In a study of the crash, analysts at the National Transportation Safety Board concluded that "driver distraction" was the number one contributor to Huang's death, followed closely by a lack of onboard technology aimed at "risk mitigation pertaining to monitoring driver engagement" and "insufficient federal oversight of partial driving automation systems." The Massachusetts researchers came to a similar conclusion in their own study — and suggested that until AV manufacturers can develop the tech necessary to monitor human drivers for signs of dangerous "automation complacency," they probably shouldn't be allowed on our roads.

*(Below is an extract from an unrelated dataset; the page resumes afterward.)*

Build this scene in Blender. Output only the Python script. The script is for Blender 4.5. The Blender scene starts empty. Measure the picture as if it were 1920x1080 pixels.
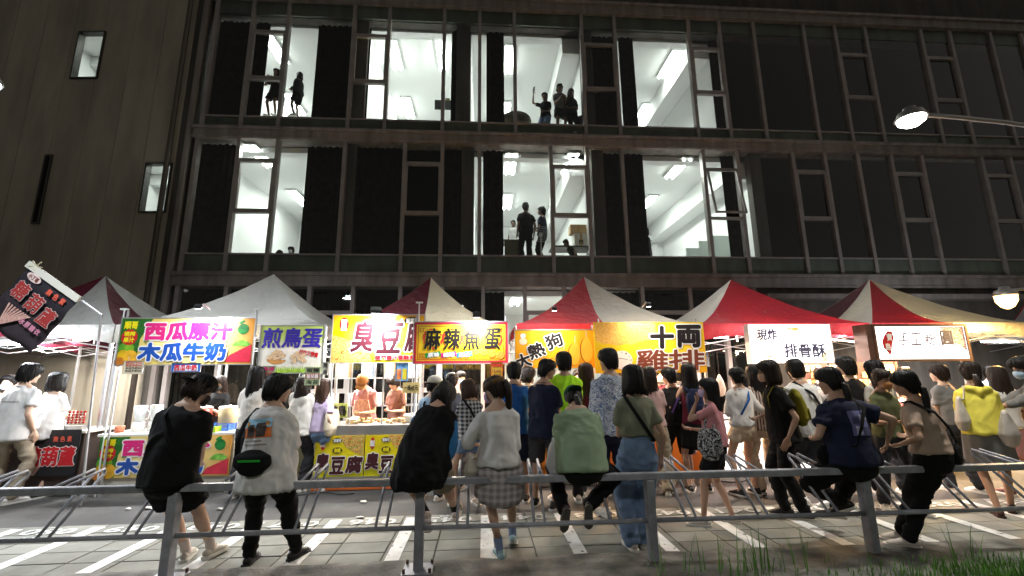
import bpy, math, random
import numpy as np
from mathutils import Vector, Matrix, Quaternion
rad = math.radians
random.seed(7)
SC = bpy.context.scene
COL = SC.collection

# ------------------------------------------------------------------ camera
FPX, CAMH = 830.0, 1.56
YAW, PITCH, ROLL = rad(3.8), rad(11.0), rad(-0.56)
_cy, _sy, _cp, _sp, _cr, _sr = math.cos(YAW), math.sin(YAW), math.cos(PITCH), math.sin(PITCH), math.cos(ROLL), math.sin(ROLL)
FW = Vector((_sy*_cp, _cy*_cp, _sp))
_r0 = Vector((_cy, -_sy, 0)); _u0 = _r0.cross(FW)
RT = _cr*_r0 + _sr*_u0
UP = -_sr*_r0 + _cr*_u0
CPOS = Vector((0, 0, CAMH))
cam = bpy.data.cameras.new('camera'); camo = bpy.data.objects.new('camera', cam); COL.objects.link(camo)
cam.sensor_width = 36; cam.lens = 36*FPX/1920; cam.clip_start = 0.05; cam.clip_end = 400
M = Matrix((RT, UP, -FW)).transposed().to_4x4(); M.translation = CPOS
camo.matrix_world = M
SC.camera = camo
SC.view_settings.view_transform = 'Standard'
SC.view_settings.look = 'None'
SC.view_settings.exposure = 1.2
SC.view_settings.gamma = 1.0
SC.cycles.use_denoising = True
SC.cycles.max_bounces = 6
SC.cycles.diffuse_bounces = 3
SC.cycles.glossy_bounces = 3
SC.cycles.transmission_bounces = 4
SC.cycles.transparent_max_bounces = 10
SC.cycles.caustics_reflective = False
SC.cycles.caustics_refractive = False
SC.cycles.sample_clamp_indirect = 4

# ------------------------------------------------------------------ night sky, a trace of moonlight
W = bpy.data.worlds.new('World'); SC.world = W; W.use_nodes = True
nt = W.node_tree
sky = nt.nodes.new('ShaderNodeTexSky'); sky.sky_type = 'NISHITA'; sky.sun_disc = False
sky.sun_elevation = rad(40); sky.sun_rotation = rad(100)
hs = nt.nodes.new('ShaderNodeHueSaturation'); hs.inputs['Saturation'].default_value = .18   # city glow, nearly colourless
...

“Crash investigators have identified driver disengagement as a major factor in every probe of fatal crashes involving partial automation we’ve seen,” said Ian Reagan, who lead the study. "This study supports our call for more robust ways of ensuring the driver is looking at the road and ready to take the wheel when using Level Two systems...[rather than] getting lulled into a false sense of security over time.”
Of course, autonomous vehicle technology is far from the only thing that makes drivers complacent about the safety of themselves and others behind the wheel — because virtually everything about our legal system, our roadway designs, and our culture at large signals to drivers that car crashes are "accidents" that can't always be prevented. (Even though they totally can.) But at the absolute least, automated vehicle technology should be treated as our last line of the defense in a comprehensive effort to end traffic violence rooted in reducing vehicle miles traveled — and not a crutch that drivers can lean on when they're too just too distracted, tired, or irresponsible to watch the road themselves.